CCBC-Net Archives

[CCBC-Net] Life-Changing Books?

From: Ginny Moore Kruse <gmkruse>
Date: Wed, 24 May 2006 12:35:21 -0500

The first books I remember absolutely loving as a very young child are AND TO THINK THAT I SAW IT ON MULBERRY STREET by Dr. Seuss (borrowed from the public library) and our personal copy of the Walt Disney version of SNOW WHITE AND THE SEVEN DWARFS. Life changing? I dunno. Memorable? Absolutely.
  Like Miriam and Melody, I was profoundly affected by THE FAMILY OF MAN - the exhibition and the book. I saw the exhibition during the summer when as an undergraduate student I worked as a volunteer in an urban neighborhood in Washington, D.C. I saw THE FAMILY OF MAN exhibition more than once that summer. I couldn't stay away from those haunting photographs organized according to themes and concepts so new to me then and yet exactly right according to my emerging personal values. We still have the worn copy of THE FAMILY OF MAN I bought with just about all of my limited personal spending money. Thanks, Julie, for pointing out Leo Lionni's involvement to this exhibit and book so life-changing for me and others.
  As a girl I read my way through the public library children's department, and so there are several books I might name as life-changing from my childhood reading. However, certain all-time faves and life-changing books weren't available in the public library.
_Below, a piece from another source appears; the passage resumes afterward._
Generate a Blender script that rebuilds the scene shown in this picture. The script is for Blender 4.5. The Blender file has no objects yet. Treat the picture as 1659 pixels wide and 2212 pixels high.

I had to use my allowance to get hold of every single new WONDER WOMAN comic book. I had to buy or hope to be given a birthday copy of the latest JUDY BOLTON mystery book by Margaret Sutton. Judy Bolton never achieved the popularity or visibility of her counterpart Nancy Drew. I guess I read and reread that series and liked it so much because Judy grew and changed as each book in the series emerged, and Nancy didn't. As I wonder now about my attraction to the WONDER WOMAN and JUDY BOLTON series, I guess that as a girl I could see "possibility" in these female characters. Unlikely possibility, to be certain, but I think that must have been what was so compelling. According to late 20th and early 21st century standards Judy represents an extremely conventi onal, amusing model of young woman-hood, her detecting skills not withstanding. It was too early for HARRIET THE SPY.
  Tomorrow we'll leave our Madison, Wisconsin, home so very near the neighborhood where Sidney grew up, and we'll drive to our "north woods" cottage. Our Madison house is where my worn copy of THE FAMILY OF MAN is always at hand, along with many other life-changing books. There's nostalgia in those bookshelves, but it's nothing compared in intensity with the nostalgia connected with our seasonal place. The tattered copies of my JUDY BOLTONS belong at the cottage. We'll dust them off later this week, along with everything else we'd closed and covered up for the winter. The JUDY BOLTONS continue to be popular rainy day, summer reading for kids. Go figure, because we have a quite fabulous, otherwise very up-to-date children's & YA & adult book collection in the cottage, too. But the JUDY BOLTONS have survived the countless purges of our bulging cottage bookshelves prior to every single upcoming village booksale. These copies have lasted. They've mattered, and not only to me. Maybe I should try and find out why.